Now this little Atlas station looks nothing like the real Kittanning Point station, which was a glorious old stone structure. However, the real station was also torn down long before 1956. So yeah, more of that impressionist approach I was telling you about. You can see pictures of the old station here (link).

Wednesday, November 19, 2014

Progress at Kittanning Point

I've finally gotten back to work on the Kittanning Point station area. I paved a small parking lot and installed the first of four Blair Line wooden grade crassings. I can tell you right now I'm not looking forward to putting plaster between said grade crossings. But I might as well suck it up and get it done.

To the right of the paved parking lot, I created a small gravel area. I took a while deciding exactly which color gravel to use. Eventrually, I setteled on black after consulting several prototype photos. I sprinkeled on a little bit of Woodland Scenics "Yellow Grass" fine turf to give the impression of weeds. 

I also felt the area needed one more structure. So I added the small shanty just to the right of the grade crossing. It came from a Cornerstone "Shady Juction Structures" kit. I salvaged it off my last layout. I did decided to go ahead and repaint it to match the depot and give it more of a Pennsy look. I used Floquil "Depot Buff" for the walls, Floquil "Tuscan" for the windows and doors and Floquil "Grimey Black" for the roof.

The PRR Maintainance Truck is a Classic Metal Works model.
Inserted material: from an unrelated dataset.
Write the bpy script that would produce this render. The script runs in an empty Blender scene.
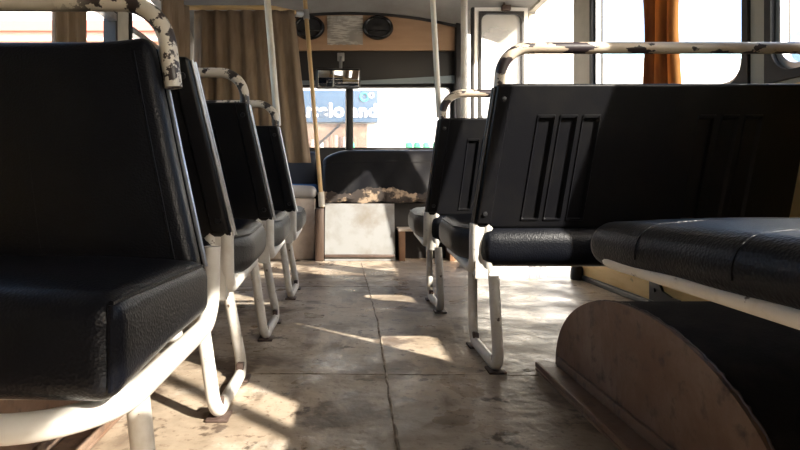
import bpy, bmesh, math, random
from mathutils import Vector, Matrix
random.seed(7)
SC = bpy.context.scene
C = SC.collection
PI = math.pi

# ------------------------------------------------------------------ helpers
def obj(name, bm, mat, parent=None, smooth=True, angle=40):
    bmesh.ops.recalc_face_normals(bm, faces=bm.faces[:])
    me = bpy.data.meshes.new(name)
    bm.to_mesh(me); bm.free()
    if mat: me.materials.append(mat)
    if smooth:
        for p in me.polygons: p.use_smooth = True
        try: me.set_sharp_from_angle(angle=math.radians(angle))
        except Exception: pass
    o = bpy.data.objects.new(name, me); C.objects.link(o)
    if parent: o.parent = parent
    return o

def tag(o, label, cat, group=None, kind=None):
    o['label'] = label; o['category'] = cat
    if group: o['group'] = group
    if kind: o['kind'] = kind
    return o

def thing(name, label, cat, loc=(0, 0, 0), group=None):
    o = bpy.data.objects.new(name, None); C.objects.link(o)
    o.location = loc; o.empty_display_size = .1
    return tag(o, label, cat, group)

def struct(o):
    o['kind'] = 'structure'; return o

def dup(root, loc, label, skip=()):
    r = root.copy(); C.objects.link(r); r.location = loc; r['label'] = label
    for ch in list(root.children):
        if ch.name.split('.')[0] in skip: continue
        c = ch.copy(); C.objects.link(c); c.parent = r
        for g in list(ch.children):
            d = g.copy(); C.objects.link(d); d.parent = c
    return r

def NB(): return bmesh.new()

def box(bm, x0, x1, y0, y1, z0, z1, bev=0.0, seg=2):
    m = Matrix.Translation(((x0+x1)/2, (y0+y1)/2, (z0+z1)/2)) @ Matrix.Diagonal((abs(x1-x0), abs(y1-y0), abs(z1-z0), 1))
    r = bmesh.ops.create_cube(bm, size=1, matrix=m)
    if bev > 0:
        es = list({e for v in r['verts'] for e in v.link_edges})
        bmesh.ops.bevel(bm, geom=es, offset=bev, segments=seg, affect='EDGES', profile=.5)
    return bm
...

To round out the scene, I will probably add a nice pile of old ties and a few lengths of old rail.

Other than that, all that remains is to build the remaining platform section from my Atlas station kit and place it adjacent to the eastbound track, install the remaining grade crossings and a Blair Line wooden crosswalk between the platforms. I'll also put down some turf for the non-paved or graveled areas and paint the parking lot dark gray.

Sunday, November 16, 2014

Garden Railway Dreaming

My old Garden Railway circa 2001
I've been into model railroading most of my life and have almost always had a layout of one form another since I was at least eight years old. This wasn't easy since we lived in very small house growing up. Since I'd accumulated a small G Scale fleet, the obvious solution was to build a garden railroad. In 1998, I did just that.
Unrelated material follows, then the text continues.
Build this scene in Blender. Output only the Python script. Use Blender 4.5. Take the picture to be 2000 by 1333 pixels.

The Garden Railway started out as a simple loop of track on a plot of land that had once been a vegetable garden. But it slowly grew from one loop to two, and then stretched it's way across the back yard.

At first, the whole thing actually a bit frustrating. I had very little money and G Scale building are expensive. Okay, G Scale everything is expansive. So yeah, I was always a bit disappointed in my efforts in that my railroad never seemed to measure up to the beautiful backyard empires featured in Garden Railways magazine.

That all changed in 2001, when I got my first part-time job. Suddenly I found myself with a lot more money at my disposal. After I got my first paycheck, I opened a copy of Garden Railways, thumbed to a dealer ad listing all the locomotives and rolling stock I dreamt of owning and realized "hey! I can afford this!" So I started sinking some pretty serious money into engines, rolling stock, track and wiring.

I still made a lot of mistakes with that railroad. For one thing, I used brass track, which is nearly impossible to keep clean, making for some very balky train operation. I also used many sharp curves and steep grades, which also reduced operation reliability. On top of that, the railway had a few electrical gremlins that I never could get squared away. But when the railroad ran, it ran very well.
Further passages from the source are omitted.